The music here varies from the heavy progressive metal sounds (for example Eyes of Time, Sail Away to Avalon, Merlin’s Will) to lighter folksy sounds (Ye Courtyard Minstrel Boy, Magic Ride, Nature‘s Dance). There is a medieval feel to much of the music (Prologue, Ye Courtyard Minstrel Boy, Sail Away to Avalon for example) but progressive is the true theme that runs through The Final Experiment, with many songs that have their separate sub-sections (Prologue, The Awareness, The Banishment for example).

The Banishment is easily the most epic track on this album, not because it is the longest at over eleven minutes. It first has a classical sounding section, then some fanfare that leads into more instrumental music, which builds up into the first vocal section which is led by Robert Soeterboek with a host of backing singers. Ironically it’s the backing that handles the role of the character Ayreon. The story tells that Ayreon is on a sort of trial in his village and the music does of good job of making it seem like it is really happening. The build up to the vocal section and Robert’s vocals really fit the mood. Lucassen has a talent for doing such with his music. It’s the reason that he truly does deserve all the respect he gets. But this is not the end of the song, it leads now into another instrumental section where we get an amazing bass guitar solo from guest musician Peter Vink as well as great guitar riffs from Lucassen himself. To end we get another vocal section which sees a shift into a more (and rare for Ayreon) death metal territory. Vocals are now handled by Gorefest’s Jan-Chris de Koeijer and the story is supposed to tell how Ayreon has been banished from his village and how he feels despair, hurt and anger. The death metal vocals certainly do this as well if not better than Robert’s earlier vocals. In short it has everything that a progressive metal song should have; great technical playing, variation and amazing vocals. Top notch stuff.

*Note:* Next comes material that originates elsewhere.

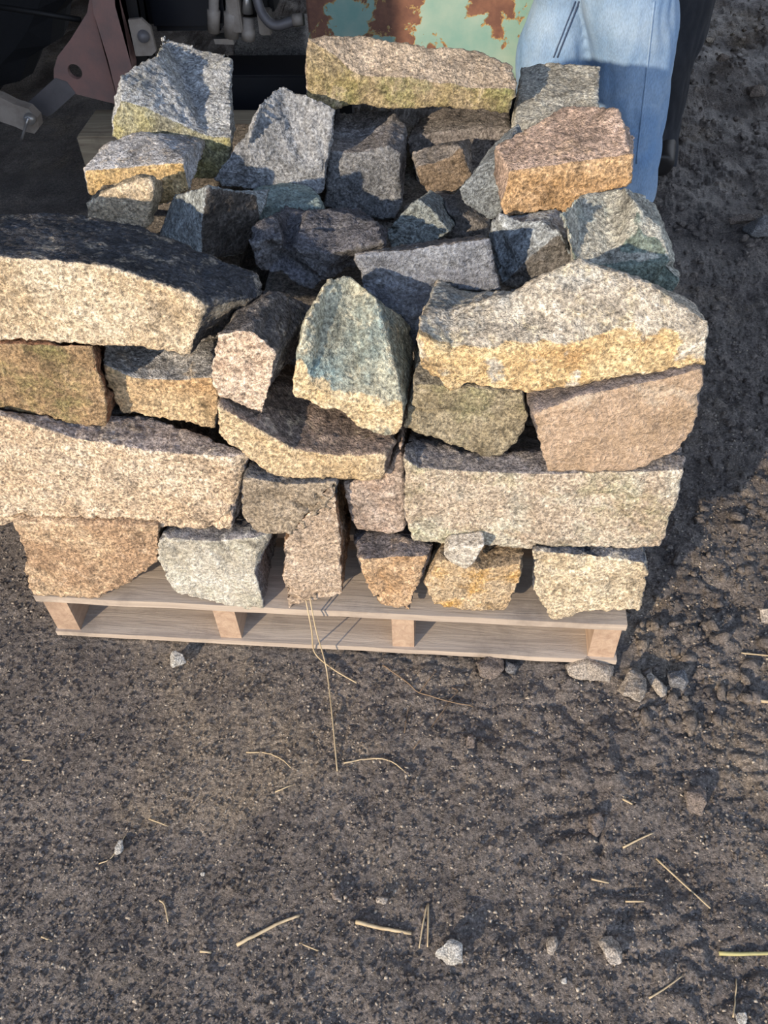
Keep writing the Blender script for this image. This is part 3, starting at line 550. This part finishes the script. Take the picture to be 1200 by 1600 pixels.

Other great highlights of this great album are Prologue and The Awareness. Essentially one song although split into two they feature more great progressive elements and a strong vocal from Edward Reekers. Eyes of Time sounds like a heavier version of Led Zeppelin. Singer Lenny Wolf even sounds like Robert Plant to a degree. It’s really rocking and great for head banging. Sail Away to Avalon is sung by Barry Hay of Golden Earring and it’s heavy, folksy, and medieval sounding. It’s one of those songs that could easily get stuck in your head for hours. Merlin’s will is another heavy song with another great vocal, this time from Leon Goewie (singer of Lucassen’s old band Vengeance). The best of the light songs is Ye Courtyard Minstrel Boy. It’s short and folksy and a beautiful song.

The best singers on this album are as follows.

Edward Reekers - has a soft and gentle voice but is filled with power. Lenny Wolf - has a great classic rock/heavy metal voice and lifts his song to great heights Robert Soeterboek - has a powerful voice that he can use in many different styles

Overall what we have here is not just the beginning of the Ayreon saga but also one of its best albums. There is only one album by the project that can better it; Into the Electric Castle.

Special note on the re-release special edition which contains some songs from the original album re-recorded in semi-acoustic form. Some are not as great but some are actually better in my opinion. Ye Courtyard Minstrel Boy and Merlin’s Will now have female vocals and they make for a refreshing change from the versions on the main album. They’re well worth having.